Blanco would not take the bait and say that New Orleans and Louisiana as a whole have been abandoned by Washington, but she was not shy about denouncing the bureaucratic roadblocks and the duplicative and sometimes contradictory rules and regulations of the Department of Housing and Urban Development and FEMA for spending the money allocated, that have slowed the pace of recovery. "It feels like the federal government is choking us to death," Blanco said. "And they will not; they are totally resistant to releasing the bonds that hold us. It's like living in a torture chamber."

And what about Louisiana's history of corruption? Might that not have played a role in the bad attitudes on Capitol Hill? "In my book, that's the biggest crock of excuses that I've ever heard," Blanco thundered. "Louisiana has had its own negative experiences, but we don't hold the corner on corruption." She went on to say, "We've not been accused of wasting a single nickel. We have extraordinary review practices embedded in everything that we do.

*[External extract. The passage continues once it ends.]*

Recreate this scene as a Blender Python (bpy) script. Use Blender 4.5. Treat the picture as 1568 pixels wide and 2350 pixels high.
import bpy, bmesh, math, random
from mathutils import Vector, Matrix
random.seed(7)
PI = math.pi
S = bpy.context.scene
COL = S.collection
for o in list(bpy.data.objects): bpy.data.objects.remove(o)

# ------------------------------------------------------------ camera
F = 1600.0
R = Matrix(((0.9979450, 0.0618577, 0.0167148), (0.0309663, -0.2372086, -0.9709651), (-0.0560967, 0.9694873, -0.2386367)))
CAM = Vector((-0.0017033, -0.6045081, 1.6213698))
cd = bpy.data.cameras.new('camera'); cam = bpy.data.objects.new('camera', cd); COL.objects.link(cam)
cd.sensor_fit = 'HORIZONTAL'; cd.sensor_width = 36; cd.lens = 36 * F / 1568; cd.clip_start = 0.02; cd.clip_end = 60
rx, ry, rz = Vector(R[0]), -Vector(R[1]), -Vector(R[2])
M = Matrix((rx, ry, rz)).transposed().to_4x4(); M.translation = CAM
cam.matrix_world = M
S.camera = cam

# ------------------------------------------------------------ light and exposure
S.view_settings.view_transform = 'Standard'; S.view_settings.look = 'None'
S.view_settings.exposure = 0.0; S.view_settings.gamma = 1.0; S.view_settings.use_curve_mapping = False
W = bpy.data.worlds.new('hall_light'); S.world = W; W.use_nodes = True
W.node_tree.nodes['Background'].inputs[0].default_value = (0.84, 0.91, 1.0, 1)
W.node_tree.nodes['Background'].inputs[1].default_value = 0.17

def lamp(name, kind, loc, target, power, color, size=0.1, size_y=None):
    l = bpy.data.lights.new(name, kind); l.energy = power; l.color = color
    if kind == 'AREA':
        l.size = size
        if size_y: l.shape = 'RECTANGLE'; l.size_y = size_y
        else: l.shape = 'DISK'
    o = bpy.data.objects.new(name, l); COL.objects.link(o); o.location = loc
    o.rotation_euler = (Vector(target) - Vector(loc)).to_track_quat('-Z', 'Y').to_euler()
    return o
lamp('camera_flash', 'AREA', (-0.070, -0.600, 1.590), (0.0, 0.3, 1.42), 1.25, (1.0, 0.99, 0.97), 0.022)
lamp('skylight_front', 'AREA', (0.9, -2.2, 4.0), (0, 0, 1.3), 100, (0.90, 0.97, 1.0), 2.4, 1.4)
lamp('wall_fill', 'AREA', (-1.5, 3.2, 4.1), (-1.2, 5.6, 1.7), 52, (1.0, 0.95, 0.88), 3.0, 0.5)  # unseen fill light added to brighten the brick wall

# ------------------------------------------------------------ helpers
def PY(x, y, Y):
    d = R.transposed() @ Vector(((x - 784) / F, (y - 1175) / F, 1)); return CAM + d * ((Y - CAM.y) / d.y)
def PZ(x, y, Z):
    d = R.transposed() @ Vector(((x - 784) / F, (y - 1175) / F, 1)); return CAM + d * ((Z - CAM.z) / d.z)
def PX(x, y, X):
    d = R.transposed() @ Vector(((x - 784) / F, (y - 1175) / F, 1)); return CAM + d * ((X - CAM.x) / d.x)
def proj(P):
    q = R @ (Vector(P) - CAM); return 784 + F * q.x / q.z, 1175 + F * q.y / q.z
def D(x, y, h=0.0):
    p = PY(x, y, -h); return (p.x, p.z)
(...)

And now we're being accused of being overly attentive to fraud avoidance and holding back the recovery."

Blanco had a message for the hundreds of members of Congress who have come through Louisiana since Katrina. "They have seen with their own eyes," she said. "They need to look in their own hearts to decide what they would want to happen in their own states if something of this magnitude did as much damage. Where would their people be?"